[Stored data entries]
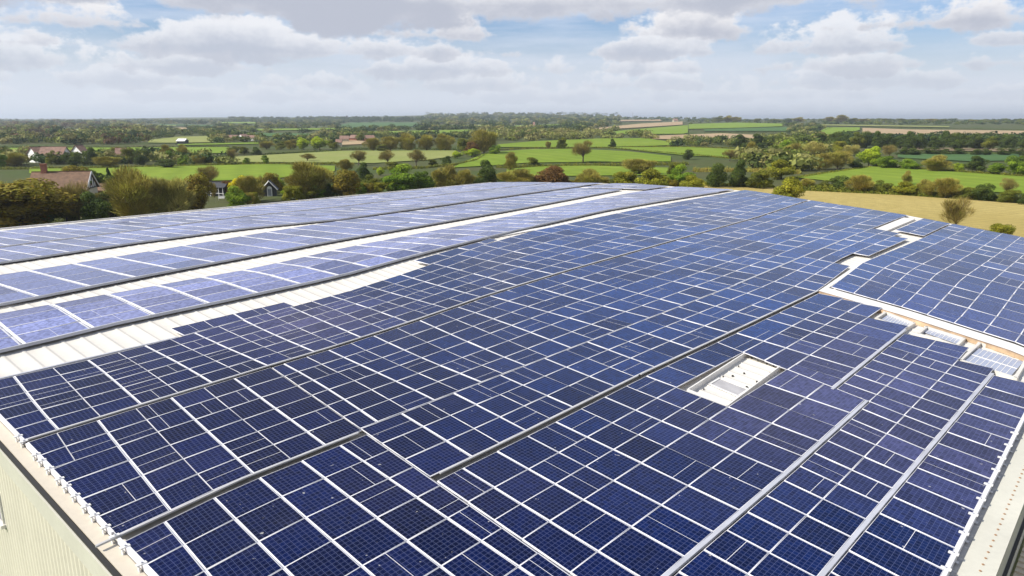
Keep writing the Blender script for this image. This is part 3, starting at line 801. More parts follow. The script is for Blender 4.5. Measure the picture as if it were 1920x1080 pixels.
corrugated('wall', P2(uend(1.9), 1.62), P2(uend(VLE), VLE), lambda f: dz(1.9 + (VLE - 1.9) * f) - .35)
corrugated('wall', P2(uend(VLE), VLE + .05), P2(U0, VLE + .05), lambda f: dz(VLE) - .1)
# verge of the near gable: tan flashing, dark gutter, pale fascia
def strip_along_v(name, u0, u1, z0, z1, m, va=1.6, vb=VLE + .1, fn=dz):
    t = MB()
    vv_ = [va, 10, 20, 37, 55, vb]
    for p, q in zip(vv_[:-1], vv_[1:]):
        t.hexa([wpt(u0, p, fn(p) + z0), wpt(u1, p, fn(p) + z0), wpt(u1, q, fn(q) + z0), wpt(u0, q, fn(q) + z0),
                wpt(u0, p, fn(p) + z1), wpt(u1, p, fn(p) + z1), wpt(u1, q, fn(q) + z1), wpt(u0, q, fn(q) + z1)][::1])
    return t.build(name, m, wh)
strip_along_v('verge_flashing', U0 - .02, U0 + .33, .05, .085, M_flash)
strip_along_v('verge_gutter', U0 - .13, U0 - .03, -.03, .045, M_dark)
strip_along_v('fascia', U0 - .17, U0 - .085, -.62, -.04, M_fascia)
# right eave: flat flashing with screws, wide fascia
def strip_along_u(name, v0, v1, z0, z1, m, ua=U0 - .2, ub=None, vz=2.):
    t = MB(); z = dz(vz)
    ub = ub or uend(vz)
    t.hexa([wpt(ua, v0, z + z0), wpt(ub, v0, z + z0), wpt(ub, v1, z + z0), wpt(ua, v1, z + z0),
            wpt(ua, v0, z + z1), wpt(ub, v0, z + z1), wpt(ub, v1, z + z1), wpt(ua, v1, z + z1)])
    return t.build(name, m, wh)
strip_along_u('eave_flashing', 1.50, 2.12, .05, .07, M_fascia)
strip_along_u('fascia', 1.44, 1.50, -.75, .075, M_fascia)
strip_along_u('drip_edge', 1.36, 1.44, -.80, -.73, M_dark)
sc_ = MB(); z = dz(2.) + .07
for k in range(150):
    u = 5 + k * .33; p = np.array(wpt(u, 1.74, z)); sc_.box(p[0] - .022, p[0] + .022, p[1] - .022, p[1] + .022, z - .002, z + .022)
tag(sc_.build('screw', M_screw, wh), kind='stuff')
# far verge and left eave trims
t = MB()
vv_ = list(np.linspace(1.9, VLE, 15))
for p, q in zip(vv_[:-1], vv_[1:]):
    up, uq = uend(p), uend(q)
    t.hexa([wpt(up - .55, p, dz(p) + .05), wpt(up + .1, p, dz(p) - .45), wpt(uq + .1, q, dz(q) - .45), wpt(uq - .55, q, dz(q) + .05),
            wpt(up - .55, p, dz(p) + .09), wpt(up + .1, p, dz(p) + .09), wpt(uq + .1, q, dz(q) + .09), wpt(uq - .55, q, dz(q) + .09)])
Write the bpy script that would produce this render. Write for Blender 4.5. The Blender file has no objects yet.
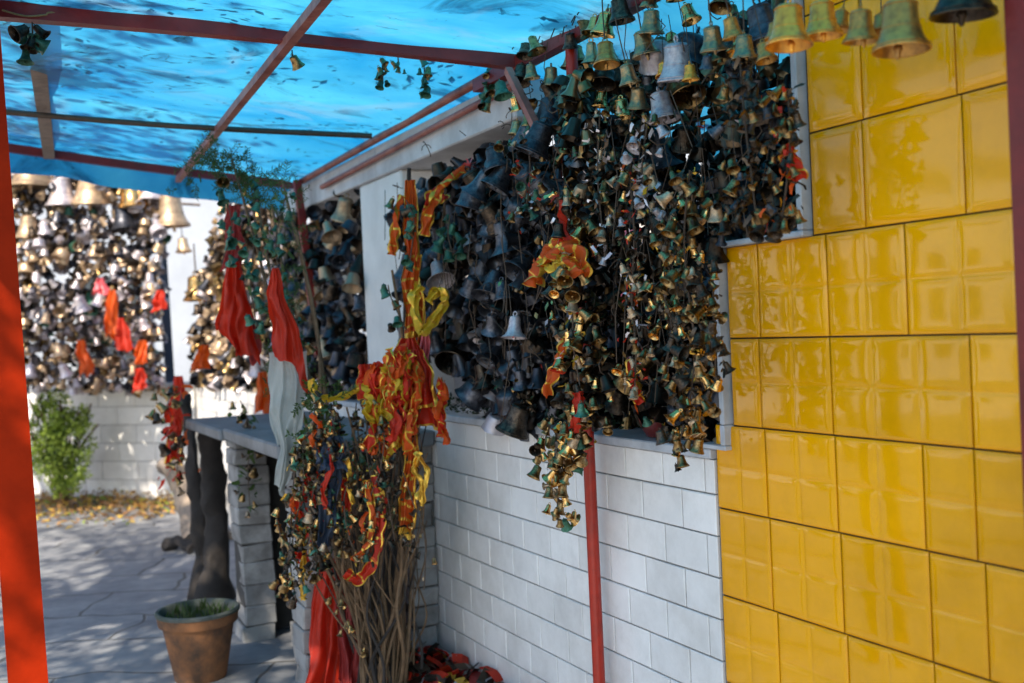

▶ [Task to carry out]: Extract each line holding the word "this" from the records.

▶ [Result of the exercise]:
Keep writing the Blender script for this image. This is part 3, starting at line 801. More parts follow. The script is for Blender 4.5. Measure the picture as if it were 1920x1080 pixels.
Write the bpy script that would produce this render. Write for Blender 4.5. The Blender file has no objects yet.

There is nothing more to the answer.